━━━━━ Available data

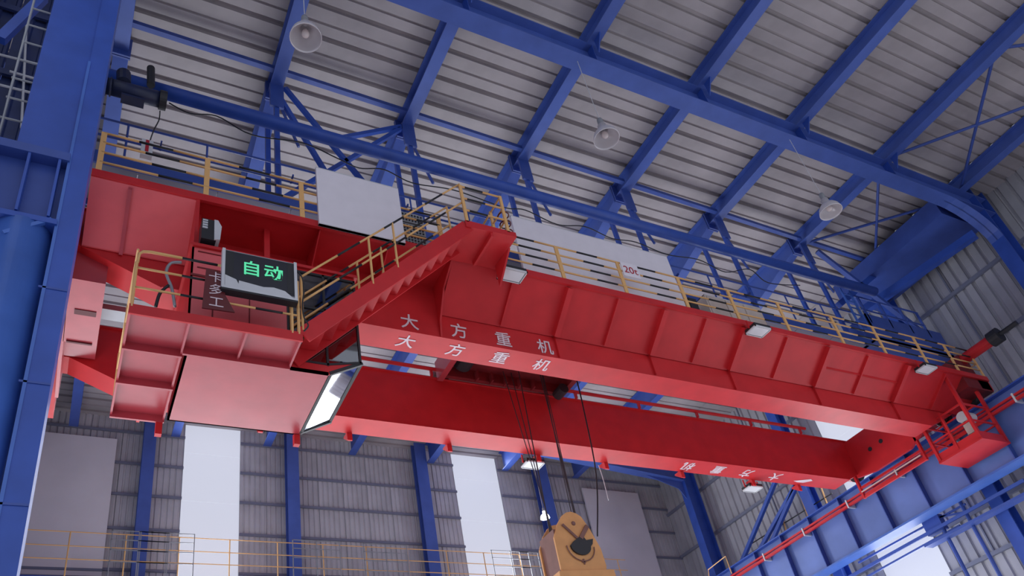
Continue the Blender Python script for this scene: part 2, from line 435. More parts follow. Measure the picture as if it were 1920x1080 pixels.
# platform at the right end of the gangway
pf = empty('service_platform', (22.6, 11.6, 15))
MB().box(21.2, 24.9, 11.0, 11.04, 14.85, 15.85).build('side_plate', BLUE2, pf)
MB().box(21.2, 21.24, 11.0, 12.6, 14.85, 15.85).build('side_plate', BLUE2, pf)
MB().box(21.2, 24.9, 11.0, 12.6, 14.85, 14.9).build('deck_plate', BLUE2, pf)
for x in (21.3, 22.3, 23.3, 24.2): MB().box(x, x + .06, 11.0, 11.06, 15.5, 16.6).build('railing_post', BLUE2, pf)
for z in (16.05, 16.6): MB().tube([(21.2, 11.03, z), (24.3, 11.03, z)], .03, 6).build('handrail', BLUE2, pf)
MB().bar((20.6, 11.3, 16.3), (24.3, 11.3, 18.9), .14, .2).build('brace', BLUE, pf)
MB().bar((21.0, 11.3, 18.8), (24.5, 11.3, 16.0), .14, .16).build('brace', BLUE2, pf)
for x in (20.4, 20.8): MB().bar((x, 10.9, 14.9), (x, 10.9, 16.6), .05, .05).build('ladder_stile', BLUEL, pf)
for k in range(6): MB().bar((20.4, 10.9, 15.0 + k * .28), (20.8, 10.9, 15.0 + k * .28), .03, .03).build('ladder_rung', BLUEL, pf)
tag(pf, 'blue box platform with ladder and braces at the right end of the hanging gangway', 'platform')

# deep eaves box at the right between the cross beam and the platform
e = MB().box(23.2, 25.3, 8.3, 12.6, 18.22, 18.9).build('eaves_girder', BLUE2)
tag(e, 'deep dark blue girder along the right eaves behind the cross beam knee', 'beam')
mb = MB().bar((24.2, 8.2, 17.5), (23.2, 12.0, 17.3), .25, .25)
tag(mb.build('eaves_strut', BLUE), 'blue diagonal strut under the right eaves girder', 'beam')

# ---- near left column
YC = 7.7
lc = empty('steel_column', (-.85, YC, 0))
MB().box(-1.20, -.60, YC, YC + .5, 10.55, 19.3).build('upper_shaft', BLUE, lc)
MB().box(-.60, -.37, YC - .02, YC + .5, 0, 19.3).build('side_flange', BLUE, lc)
MB().box(-.62, -.585, YC - .03, YC, 0, 12.6).build('edge_strip', BLUEL, lc)
MB().box(-1.6, -.60, YC - .06, YC + .6, 10.42, 10.56).build('cap_plate', BLUE2, lc)
MB().box(-1.6, -.60, YC + .1, YC + .6, 9.35, 10.42).build('cap_box', BLUE2, lc)
for x in (-1.45, -1.05, -.72): MB().box(x, x + .03, YC - .05, YC + .1, 9.4, 10.42).build('stiffener', BLUE, lc)
MB().box(-1.6, -.60, YC - .06, YC + .6, 9.28, 9.36).build('cap_plate', BLUE, lc)
MB().tube([(-.95, YC + .26, 0), (-.95, YC + .26, 9.3)], .33, 36).build('lower_pipe', BLUEL, lc, smooth=True)
MB().bar((-.66, YC - .03, 9.36), (-1.1, YC - .03, 9.0), .05, .05).build('gusset', BLUEL, lc)
for z in (7.0, 8.3, 5.6): MB().box(-.66, -.37, YC - .03, YC - .015, z, z + .025).build('weld_seam', BLUE2, lc)
tag(lc, 'large blue steel column at the left edge, round pipe below and flat shaft above', 'column')
p = empty('column_ladder', (-1.35, 7.8, 12))
MB().tube([(-1.42, 7.8, 10.6), (-1.46, 7.8, 14.6)], .016, 6).build('ladder_stile', GREY, p)
for k in range(10): MB().tube([(-1.46, 7.8, 10.7 + k * .42), (-1.18, 7.8, 10.7 + k * .42)], .014, 6).build('ladder_rung', GREY, p)
tag(p, 'thin grey ladder on the left side of the large left column', 'ladder')
rg = MB().ibeam((-2.3, 3, 10.5), (-2.3, 9.5, 10.5), .5, 1.5, .04, .03)
tag(rg.build('runway_girder', BLUE2), 'dark blue runway girder behind the large left column', 'girder')
tag(MB().bar(at(0, 75, Y=8.6), at(82, -5, Y=8.6), .12, .14).build('diagonal_brace', BLUE), 'blue diagonal brace in the upper left corner', 'bracing')
p = empty('handrail', tuple(at(30, 150, Y=9.5)))
for q in (((-30, 95), (76, 122)), ((18, 134), (66, 148)), ((-30, 152), (66, 176))):
    MB().tube([at(*q[0], Y=9.5), at(*q[1], Y=9.5)], .022, 6).build('rail', LGREY, p)
MB().tube([at(50, 40, Y=9.5), at(40, 240, Y=9.5)], .02, 6).build('post', LGREY, p)
tag(p, 'pale handrail bars in the dark bay left of the large left column', 'railing')

# ================================================================== RIGHT RUNWAY
ry0, ry1 = 1.0, 26.0
XG = 23.3
rw = empty('runway_girder', (XG, 12, 10.2))
MB().box(XG, XG + .03, ry0, ry1, 10.26, 12.16).build('web', RUNB, rw)
MB().box(XG - .2, XG + .5, ry0, ry1, 12.16, 12.20).build('top_flange', BLUE, rw)
MB().box(XG - .29, XG + .3, ry0, ry1, 10.20, 10.26).build('bottom_flange', BLUEL, rw)
MB().box(XG + .08, XG + .16, ry0, ry1, 12.20, 12.33).build('crane_rail', GREY, rw)
y = 13.11 - 1.45 * 8
while y < ry1:
    MB().box(XG - .20, XG, y, y + .03, 10.26, 12.16).build('web_stiffener', BLUE2, rw); y += 1.45
rw.rotation_euler.z = -.018
tag(rw, 'massive blue runway girder with vertical stiffeners descending at the lower right', 'girder')
p = empty('conductor_rail', (XG - .3, 12, 11.6))
MB().box(XG - .34, XG - .24, ry0, ry1, 11.63, 11.71).build('rail', RED, p)
MB().box(XG - .34, XG - .24, ry0, ry1, 11.77, 11.83).build('rail', RED, p)
for k in range(9): MB().box(XG - .36, XG - .02, 3 + k * 2.1, 3.05 + k * 2.1, 11.58, 11.87).build('clip', LGREY, p)
p.rotation_euler.z = -.018
tag(p, 'red conductor rail running along the face of the right runway girder', 'rail')

# things beside the runway, lower right
p = empty('floodlight', tuple(at(1800, 942, X=23.2)))
for px, py in ((1700, 1030), (1742, 985), (1640, 1060)): pass
WL_ = None
mb = MB(); c = at(1752, 985, X=24.3); mb.box(c.x - .1, c.x + .15, c.y - .3, c.y + .3, c.z - .25, c.z + .25)
mb.build('housing', BLUE2, p); tag(p, 'small dark blue junction box under the runway girder by the bright window', 'box')
p.name = 'junction_box'
p = empty('pipe_frame', (24.2, 13, 9))
for py0, py1 in (((1755, 960), (1815, 1085)), ((1795, 935), (1880, 1085))):
    a = at(*py0, X=24.3); b = at(*py1, X=24.3); MB().tube([(24.3, (a.y + b.y) / 2, a.z + .4), (24.3, (a.y + b.y) / 2, b.z - 3)], .06, 8).build('pipe', BLUE2, p)
for q in (((1610, 1055), (1810, 945)), ((1610, 1090), (1800, 985)), ((1735, 975), (1810, 960))):
    MB().bar(at(*q[0], X=24.3), at(*q[1], X=24.3), .06, .06).build('rail', BLUE2, p)
tag(p, 'thin dark blue pipes and rails below the right runway girder', 'frame')
p = empty('wall_gangway', (24.4, 14, 10))
MB().bar(at(1560, 1100, X=24.0), at(1920, 900, X=24.0), .06, .1).build('edge_beam', BLUE2, p)
MB().box(24.0, 24.4, 9, 14.4, 9.62, 9.7).build('deck', BLUE2, p)
tag(p, 'blue deck running along the right wall under the runway girder', 'gangway')
p = empty('cross_bracing', (24.6, 19.5, 12))
for q in (((1500, 895), (1395, 1085)), ((1455, 900), (1378, 1085)), ((1500, 895), (1415, 1090))):
    MB().bar(at(*q[0], X=24.6), at(*q[1], X=24.6), .14, .14).build('brace', BLUE, p)
tag(p, 'blue diagonal bracing bars under the right end of the far girder', 'bracing')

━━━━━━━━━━

Objective: Skip every picture and return the lines above from the top through the one that contains "tag(mb.build('eaves_strut', BLUE), 'blue".

Solution below:
Continue the Blender Python script for this scene: part 2, from line 435. More parts follow. Measure the picture as if it were 1920x1080 pixels.
# platform at the right end of the gangway
pf = empty('service_platform', (22.6, 11.6, 15))
MB().box(21.2, 24.9, 11.0, 11.04, 14.85, 15.85).build('side_plate', BLUE2, pf)
MB().box(21.2, 21.24, 11.0, 12.6, 14.85, 15.85).build('side_plate', BLUE2, pf)
MB().box(21.2, 24.9, 11.0, 12.6, 14.85, 14.9).build('deck_plate', BLUE2, pf)
for x in (21.3, 22.3, 23.3, 24.2): MB().box(x, x + .06, 11.0, 11.06, 15.5, 16.6).build('railing_post', BLUE2, pf)
for z in (16.05, 16.6): MB().tube([(21.2, 11.03, z), (24.3, 11.03, z)], .03, 6).build('handrail', BLUE2, pf)
MB().bar((20.6, 11.3, 16.3), (24.3, 11.3, 18.9), .14, .2).build('brace', BLUE, pf)
MB().bar((21.0, 11.3, 18.8), (24.5, 11.3, 16.0), .14, .16).build('brace', BLUE2, pf)
for x in (20.4, 20.8): MB().bar((x, 10.9, 14.9), (x, 10.9, 16.6), .05, .05).build('ladder_stile', BLUEL, pf)
for k in range(6): MB().bar((20.4, 10.9, 15.0 + k * .28), (20.8, 10.9, 15.0 + k * .28), .03, .03).build('ladder_rung', BLUEL, pf)
tag(pf, 'blue box platform with ladder and braces at the right end of the hanging gangway', 'platform')

# deep eaves box at the right between the cross beam and the platform
e = MB().box(23.2, 25.3, 8.3, 12.6, 18.22, 18.9).build('eaves_girder', BLUE2)
tag(e, 'deep dark blue girder along the right eaves behind the cross beam knee', 'beam')
mb = MB().bar((24.2, 8.2, 17.5), (23.2, 12.0, 17.3), .25, .25)
tag(mb.build('eaves_strut', BLUE), 'blue diagonal strut under the right eaves girder', 'beam')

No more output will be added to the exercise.